Ichikawa Komazō II (1764–1838) in the Role of Akaneya Hanshichi from the Play Hadesugata On'a Maiginu
- Date:
- ca. 1798
- Medium:
- Woodblock print; ink and color on paper
- Source:
- Metropolitan Museum of Art
Description
Utagawa Toyokuni I (1769-1825) here depicts the kabuki actor Ichikawa Komazō II (1764-1838) in the role of Akaneya Hanshichi from the play Hadesugata Onna Maiginu, a popular sewamono (domestic drama) treating the tragic love story of Hanshichi and the courtesan Sankatsu. The play, first staged in the 1770s with versions revised and revived throughout the late eighteenth and early nineteenth centuries, dramatized real-life lovers' suicides (shinjū) of the kind that periodically scandalized Edo and Osaka and drew prohibitive responses from the Tokugawa authorities, which only intensified popular interest.
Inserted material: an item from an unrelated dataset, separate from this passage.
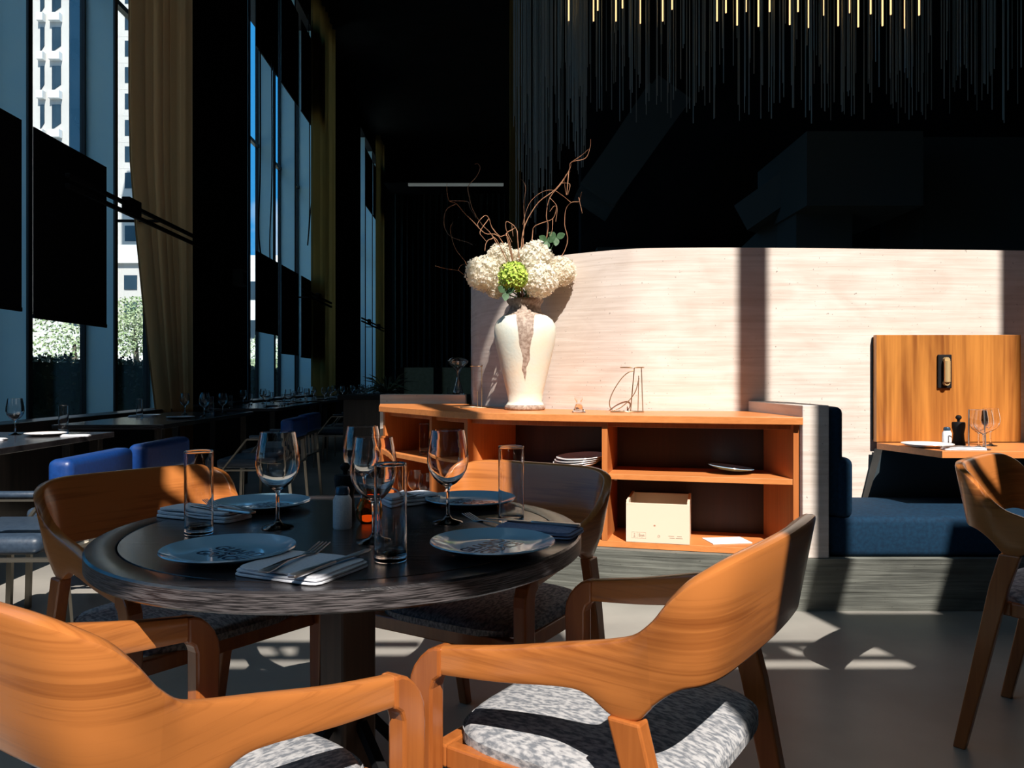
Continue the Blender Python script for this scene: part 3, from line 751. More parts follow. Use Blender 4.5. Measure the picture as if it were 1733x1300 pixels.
def text_mesh(body, size):
    cu = bpy.data.curves.new('txt', 'FONT'); cu.body = body; cu.size = size; cu.extrude = 0.0002; cu.align_x = 'CENTER'; cu.align_y = 'CENTER'
    cu.offset = size*0.02
    o = bpy.data.objects.new('txt', cu); C.objects.link(o)
    dg = bpy.context.evaluated_depsgraph_get()
    me = bpy.data.meshes.new_from_object(o.evaluated_get(dg)); bpy.data.objects.remove(o); return me
def logo_bm():
    b = B()
    for body, size, x, y in (('GUARD', .036, 0, .021), ('AND', .014, 0, 0), ('GRACE', .036, 0, -.021)):
        me = text_mesh(body, size)
        n0 = len(b.bm.verts); b.bm.from_mesh(me); b.bm.verts.ensure_lookup_table()
        for v in b.bm.verts[n0:]: v.co.x += x; v.co.y += y
    for x0, x1 in ((-.056, -.02), (.02, .056)): b.box(x0, x1, -.001, .001, -.0002, .0002)
    return b
LOGO = logo_bm().build('lettering', M['ink'])
LOGO_ME = LOGO.data; bpy.data.objects.remove(LOGO)
PL = plate_mesh().build('plate', M['plate'], None, smooth=50)
PL_ME = PL.data; bpy.data.objects.remove(PL)
PW_ME = PL_ME.copy(); PW_ME.materials.clear(); PW_ME.materials.append(M['white'])
def plate(loc, rotz, label, white=False, logo=True, group=None, s=1.0):
    t = thing('plate', label, 'plate', loc, rotz, group)
    d = bpy.data.objects.new('dish', PW_ME if white else PL_ME); C.objects.link(d); d.parent = t; d.scale = (s,)*3
    if logo:
        g = bpy.data.objects.new('lettering', LOGO_ME); C.objects.link(g); g.parent = t; g.location = (0, 0, .0068*s); g['label'] = 'dark navy printed lettering'
        g.scale = (1.12, 1.12, 1)
    return t

def fork_bm():
    b = B()
    # handle outline, neck and shoulders in plan, along +x; four tines
    h = [(-.098, -.0085), (-.094, -.0105), (-.08, -.0105), (-.03, -.0048), (.030, -.0035), (.042, -.011), (.052, -.0125), (.056, -.0125)]
    poly = h + [(x, -y) for x, y in h[::-1]]
    b.prism(poly, -.0011, .0011, .0005)
    for k in range(4):
        y = -.0105 + k*.0070
        b.box(.054, .104, y-.0013, y+.0013, -.0009, .0009, .0005)
    for v in b.bm.verts:
        x = v.co.x
        v.co.z += 0.010*math.exp(-((x+.0)/.04)**2)*0.4 - 0.006*math.exp(-((x-.045)/.025)**2) + (0.006*((x-.07)/.034) if x > .07 else 0) + 0.002
    return b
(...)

Ichikawa Komazō II (later Matsumoto Kōshirō V) was one of the most powerful Edo actors of his generation, equally adept at heroic and villainous roles, and Toyokuni portrayed him in numerous productions. As yakusha-e, the print belongs to the genre Toyokuni dominated, and the choice of a sewamono role demonstrates the breadth of contemporary kabuki beyond the more often discussed jidaimono (historical) plays. Akaneya Hanshichi is a tragic male lead caught between love, debt, and obligation—the recurring matrix of sewamono drama—and Toyokuni's portrayal captures the character's anxious emotional weight. The Metropolitan Museum of Art's recorded date of 1788 falls slightly before Toyokuni's career-making series of the 1790s and suggests this impression belongs to his early independent production, when he was already commanding the discipline that the Utagawa school had inherited from his teacher Utagawa Toyoharu. The impression is held in the Metropolitan Museum of Art.